Task objective:
Begin with the first line of the material and copy each line word for word through the line that contains "sc.camera = cam"; the pictures are left out.

_ _ _

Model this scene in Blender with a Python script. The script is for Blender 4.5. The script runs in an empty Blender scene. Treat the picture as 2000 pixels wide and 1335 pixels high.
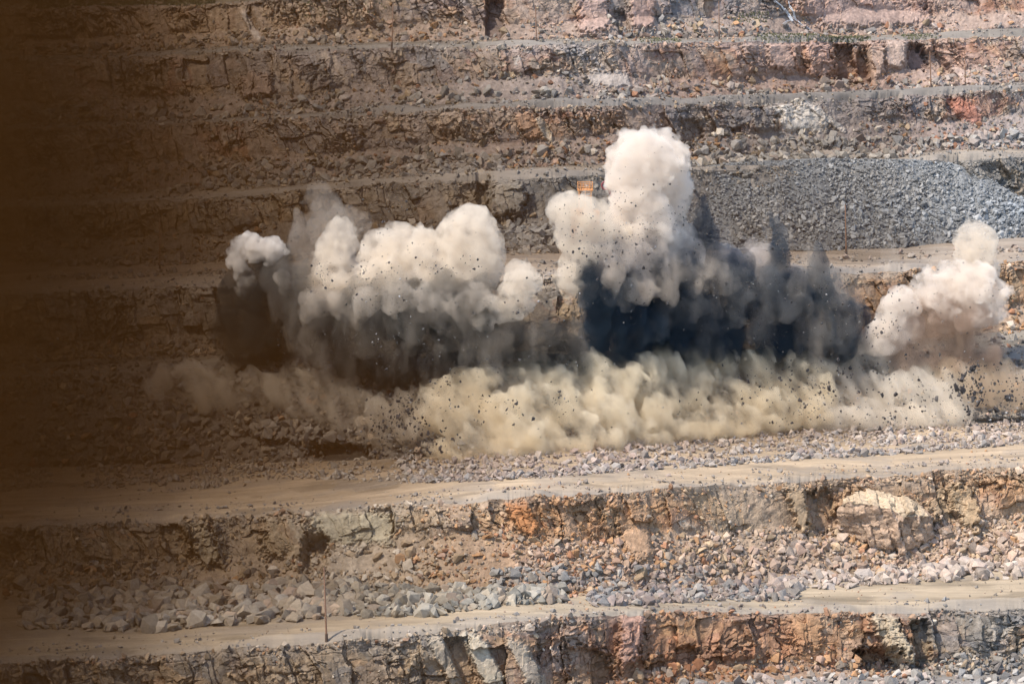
import bpy, bmesh, math, random
import numpy as np
from mathutils import Vector

# ------------------------------------------------------------------ camera, sky, sun, exposure
sc = bpy.context.scene
C = sc.collection
F = 6982.0                       # focal length in photo pixels (2000 wide)
CAM_Z = 150.0
PITCH = math.radians(10.6)       # looking down into the pit
cam_d = bpy.data.cameras.new('camera')
cam = bpy.data.objects.new('camera', cam_d)
C.objects.link(cam)
cam.location = (0, 0, CAM_Z)
cam.rotation_euler = (math.pi / 2 - PITCH, 0, 0)
cam_d.sensor_width = 36.0
cam_d.lens = 36.0 * F / 2000.0
cam_d.clip_start = 1.0
cam_d.clip_end = 20000.0
sc.camera = cam

SUN_EL, SUN_AZ = math.radians(56), math.radians(-124)   # azimuth from +Y, clockwise: from the left, a little behind the camera
sdir = Vector((math.sin(SUN_AZ) * math.cos(SUN_EL), math.cos(SUN_AZ) * math.cos(SUN_EL), math.sin(SUN_EL)))
w = bpy.data.worlds.new('World')
sc.world = w
w.use_nodes = True
sky = w.node_tree.nodes.new('ShaderNodeTexSky')
sky.sky_type = 'NISHITA'
sky.sun_disc = False
sky.sun_elevation = SUN_EL
sky.sun_rotation = SUN_AZ
bg = w.node_tree.nodes['Background']
bg.inputs['Strength'].default_value = 0.15
w.node_tree.links.new(sky.outputs[0], bg.inputs['Color'])
sun_d = bpy.data.lights.new('sun', 'SUN')
sun_d.energy = 3.1
sun_d.angle = math.radians(1.2)
sun_d.color = (1.0, 0.895, 0.755)
sun = bpy.data.objects.new('sun', sun_d)
C.objects.link(sun)
sun.rotation_euler = (-sdir).to_track_quat('-Z', 'Y').to_euler()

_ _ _

Response below:
Model this scene in Blender with a Python script. The script is for Blender 4.5. The script runs in an empty Blender scene. Treat the picture as 2000 pixels wide and 1335 pixels high.
import bpy, bmesh, math, random
import numpy as np
from mathutils import Vector

# ------------------------------------------------------------------ camera, sky, sun, exposure
sc = bpy.context.scene
C = sc.collection
F = 6982.0                       # focal length in photo pixels (2000 wide)
CAM_Z = 150.0
PITCH = math.radians(10.6)       # looking down into the pit
cam_d = bpy.data.cameras.new('camera')
cam = bpy.data.objects.new('camera', cam_d)
C.objects.link(cam)
cam.location = (0, 0, CAM_Z)
cam.rotation_euler = (math.pi / 2 - PITCH, 0, 0)
cam_d.sensor_width = 36.0
cam_d.lens = 36.0 * F / 2000.0
cam_d.clip_start = 1.0
cam_d.clip_end = 20000.0
sc.camera = cam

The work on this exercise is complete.